>> START Information supplied

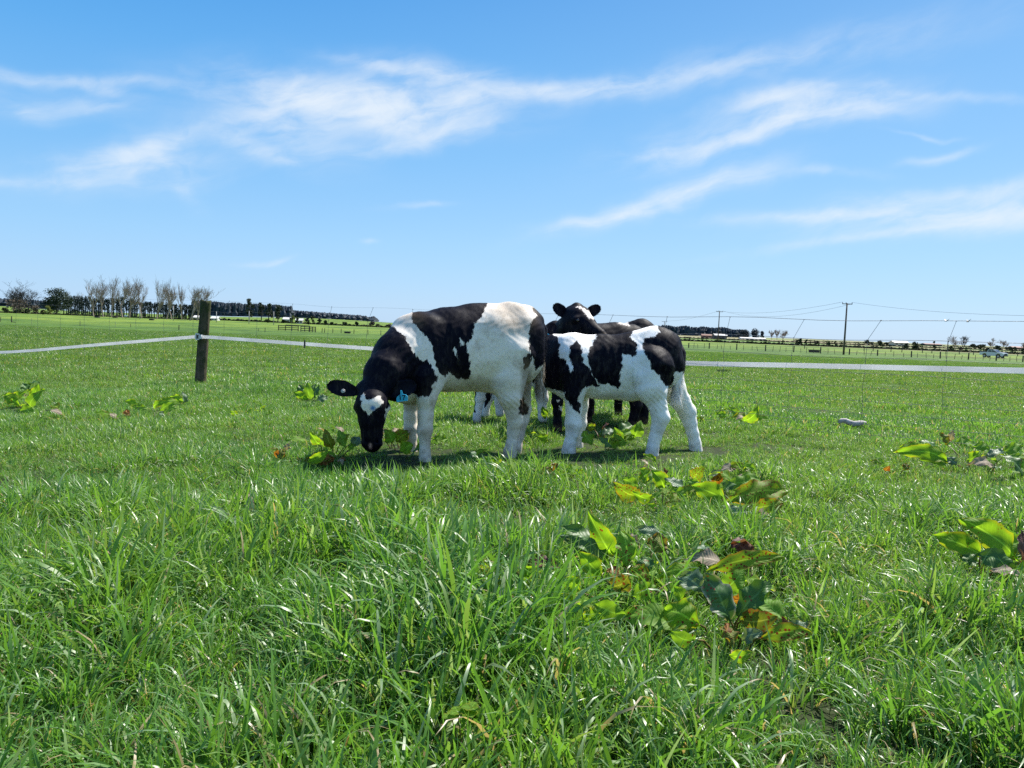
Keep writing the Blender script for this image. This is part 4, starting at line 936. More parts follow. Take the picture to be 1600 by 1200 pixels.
# left tree line
bare_tree(36, 300, 54, 52, 'wide spreading leafless tree with forked trunk at the far left', 1, 0.02, m_barkd, 2, top=433)
bare_tree(22, 305, 40, 30, 'low leafless tree at the very left of the far tree line', 31, -.05, m_barkd, 1)
leafy('evergreen_tree', 88, 290, 42, 46, 'large dark round evergreen tree on the left skyline', m_ever, 3, None, .02, 5200, 26)
BT = [(146,52,26,-.12,'leafless tree at the left end of the tall bare row'),(161,56,30,-.05,'second leafless tree from the left of the tall bare row'),(174,56,22,.06,'slim leafless tree third in the tall bare row'),(191,52,26,-.05,'fourth leafless tree of the tall bare row, above the short pole'),(202,56,30,.12,'full crowned leafless tree in the middle of the bare row'),
      (221,53,28,.22,'leafless tree bending right over the pine belt'),(245,58,26,.10,'tall leafless tree right of the bending one'),(260,56,26,.22,'leafless tree leaning right beside the tallest one'),(284,50,20,.10,'leafless tree fourth from the right of the bare row, nearer the post'),(297,48,24,.12,'leafless tree third from the right end of the bare row'),(308,46,24,.2,'leafless tree just left of the mossy post'),(268,44,18,.0,'short leafless tree behind the leaning ones')]
for i, (x, h, wd, ln, lb) in enumerate(BT): bare_tree(x, 255+6*(i % 3), h*1.2, wd*1.05, lb, 50+i, ln)
for i, x in enumerate((106, 117, 131)): bare_tree(x, 420, 38-2*i, 14, ['small faint leafless tree right of the evergreen', 'middle one of three faint leafless trees behind the pine belt', 'right one of three faint leafless trees behind the pine belt'][i], 90+i, 0, m_bark, 1, 'faint leafless trees behind the pine belt')
# pine belt: trunks and canopy of one mass
R = np.random.default_rng(8); V = []; Fc = []; bt_ = MB()
for i in range(64):
    px = 100+212*(i+R.uniform(-.3, .3))/63; D = R.uniform(330, 350); base = G(px, D); s = D/F; H = (29-.035*(px-100))*s*R.uniform(.93, 1.06)
    if abs(px-193) < 4 or abs(px-202) < 3: H *= 1.18
    bl = [(base.x+R.normal(0, .4), base.y, base.z+H*u, H*.10*R.uniform(.8, 1.2), H*.13) for u in (.42, .55, .68, .8, .9)]
    v, f = leafy_cloud(bl, 260, s*1.0, R); k = len(V); V += v; Fc += [tuple(a+k for a in q) for q in f]
    bt_.tube([base-Vector((0, 0, .3)), base+Vector((0, 0, H*.95))], [.28, .08], 4)
    if R.random() < .45:
        v, f = leafy_cloud([(base.x, base.y+3, base.z+H*.2, H*.12, H*.2)], 90, s, R); k = len(V); V += v; Fc += [tuple(a+k for a in q) for q in f]
k = len(V); V += bt_.v; Fc += [tuple(a+k for a in q) for q in bt_.f]
pbt = mesh('pine_belt', V, Fc, m_pine, None, tuple(G(205, 340)), False); tag(pbt, 'shelter belt of dark pines behind the leafless trees', 'pine belt', None, 'stuff')
SH = [(9,262,11,13,m_shrub,'dark round shrub at the left picture edge'),(30,262,8,17,m_shrub,'left one of two low brown green shrubs'),(43,262,8,12,m_shrub,'right one of two low brown green shrubs'),(75,255,14,14,m_yell,'yellow green lit shrub before the evergreen'),(67,258,7,9,m_shrub,'small dark shrub beside the yellow green one'),(55,268,14,22,m_brown,'brown twiggy bush behind the shrubs at left')]
for i, (x, D, h, wd, mt, lb) in enumerate(SH): leafy('shrub', x, D, h, wd, lb, mt, 120+i, 'shrubs at the edge of the left paddock', .0, 700, 9, 'shrub')
leafy('tree', 30, 275, 24, 46, 'brown green bushy tree under the spreading leafless tree', m_brown, 140, None, .05, 1500, 16)
# gum trees
for i, (x, h, wd, lb) in enumerate([(389,38,16,'slim tall gum tree left in the middle distance'),(408,34,12,'second gum tree of the group beside the poles'),(420,35,16,'third gum tree of the group, open crown'),(434,31,15,'dark dense gum tree at the right end of the group')]):
    leafy('gum_tree', x, 330, h, wd, lb, m_euc, 160+i, 'gum trees left of the grazing calf', .12, 1500, 13, leaf_px=.9)
MS = [(418,300,6,8,m_shrub,'small shrub at the foot of the gum trees'),(443,320,6,8,m_ever,'dark shrub right of the gum trees'),(457,310,13,12,m_yell,'pale round tree beside the cream house'),(464,316,13,8,m_ever,'dark tree behind the pale round one'),(481,300,11,11,m_ever,'round dark tree right of the cream house'),(498,310,14,9,m_ever,'pointed dark tree in the middle distance'),(488,330,14,9,m_hedge,'dull green tree between the dark round and pointed ones'),(509,315,8,8,m_ever,'small tree right of the pointed dark tree'),(537,290,7,12,m_ever,'wide dark bush at the field edge'),(557,290,8,9,m_ever,'round dark bush right of the wide one'),(518,320,5,7,m_hedge,'tiny bush left of the wide dark bush'),(580,420,7,12,m_brown,'faint grey bush at the foot of the far forest end'),(608,400,5,14,m_brown,'low grey bush close to the neck of the grazing calf'),(590,390,4,10,m_hedge,'low dark bush near the grazing calf'),(627,430,5,9,m_brown,'pale twiggy bush behind the grazing calf')]
for i, (x, D, h, wd, mt, lb) in enumerate(MS): leafy('bush', x, D, h, wd, lb, mt, 200+i, 'bushes in the middle distance', .03, 500, 8, 'bush')
RS = [(1247,300,8,7,m_brown,'slim reddish bush left of the far round bushes'),(1250,290,11,9,m_ever,'round dark bush on the hedge left of the tall pole'),(1259,290,9,6,m_ever,'small bush just right of a round dark bush'),(1276,285,7,8,m_brown,'brown bush on the hedge'),(1295,285,6,8,m_ever,'bush on the hedge left of the tall pole'),(1305,290,8,7,m_shrub,'grey green bush beside the tall pole'),
 (1356,600,7,20,m_ever,'low wide dark tree on the right horizon'),(1388,600,4,12,m_ever,'low dark bush left of the cream roof'),(1375,285,11,16,m_ever,'big round dark bush right of the tall pole'),(1415,285,9,12,m_ever,'round bush right of the cream roof'),(1430,285,13,15,m_ever,'largest round bush on the right hedge'),(1459,285,15,8,m_shrub,'tall narrow brown bush on the right hedge'),(1485,285,7,6,m_hedge,'small bush at the foot of the pale leafless tree'),(1519,450,9,15,m_ever,'wide dark tree left of the truck, far off'),(1532,460,8,14,m_shrub,'lighter tree next to the wide dark one'),(1544,250,9,14,m_ever,'dark bush right behind the truck'),(1560,480,7,14,m_ever,'far bush above the truck bonnet'),(1578,500,5,14,m_hedge,'far low bush right of the truck'),(1585,280,10,7,m_hedge,'upright bush on the hedge right of the truck'),(1598,275,9,8,m_ever,'dark bush at the right picture edge'),(1500,290,6,8,m_brown,'low brown bush below the leafless tree')]
for i, (x, D, h, wd, mt, lb) in enumerate(RS): leafy('bush', x, D, h, wd, lb, mt, 240+i, 'bushes along the right hedge and horizon', .03, 500, 8, 'bush')
RB = [(1206,500,17,10,'left of three small leafless trees beside the right pine wood'),(1214,500,19,12,'middle of three small leafless trees beside the right pine wood'),(1223,505,18,12,'right of three small leafless trees beside the right pine wood'),(1493,300,23,18,'pale leafless tree with a broad crown on the right'),(1504,300,24,16,'dark forked leafless tree right of the broad crowned one'),(1549,420,20,12,'left leafless tree above the truck'),(1566,430,17,16,'right leafless tree above the truck'),(1597,430,14,10,'leafless tree at the right picture edge')]
for i, (x, D, h, wd, lb) in enumerate(RB): bare_tree(x, D, h, wd, lb, 300+i, [.0, .05, .1, -.15, .3, 0, .1, .1][i], m_bark if i != 4 else m_barkd, 1, 'leafless trees on the right')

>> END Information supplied

■ Aim:
Scan the data above and copy every line with "picture" in it.

■ Answer to the task:
Keep writing the Blender script for this image. This is part 4, starting at line 936. More parts follow. Take the picture to be 1600 by 1200 pixels.
SH = [(9,262,11,13,m_shrub,'dark round shrub at the left picture edge'),(30,262,8,17,m_shrub,'left one of two low brown green shrubs'),(43,262,8,12,m_shrub,'right one of two low brown green shrubs'),(75,255,14,14,m_yell,'yellow green lit shrub before the evergreen'),(67,258,7,9,m_shrub,'small dark shrub beside the yellow green one'),(55,268,14,22,m_brown,'brown twiggy bush behind the shrubs at left')]
 (1356,600,7,20,m_ever,'low wide dark tree on the right horizon'),(1388,600,4,12,m_ever,'low dark bush left of the cream roof'),(1375,285,11,16,m_ever,'big round dark bush right of the tall pole'),(1415,285,9,12,m_ever,'round bush right of the cream roof'),(1430,285,13,15,m_ever,'largest round bush on the right hedge'),(1459,285,15,8,m_shrub,'tall narrow brown bush on the right hedge'),(1485,285,7,6,m_hedge,'small bush at the foot of the pale leafless tree'),(1519,450,9,15,m_ever,'wide dark tree left of the truck, far off'),(1532,460,8,14,m_shrub,'lighter tree next to the wide dark one'),(1544,250,9,14,m_ever,'dark bush right behind the truck'),(1560,480,7,14,m_ever,'far bush above the truck bonnet'),(1578,500,5,14,m_hedge,'far low bush right of the truck'),(1585,280,10,7,m_hedge,'upright bush on the hedge right of the truck'),(1598,275,9,8,m_ever,'dark bush at the right picture edge'),(1500,290,6,8,m_brown,'low brown bush below the leafless tree')]
RB = [(1206,500,17,10,'left of three small leafless trees beside the right pine wood'),(1214,500,19,12,'middle of three small leafless trees beside the right pine wood'),(1223,505,18,12,'right of three small leafless trees beside the right pine wood'),(1493,300,23,18,'pale leafless tree with a broad crown on the right'),(1504,300,24,16,'dark forked leafless tree right of the broad crowned one'),(1549,420,20,12,'left leafless tree above the truck'),(1566,430,17,16,'right leafless tree above the truck'),(1597,430,14,10,'leafless tree at the right picture edge')]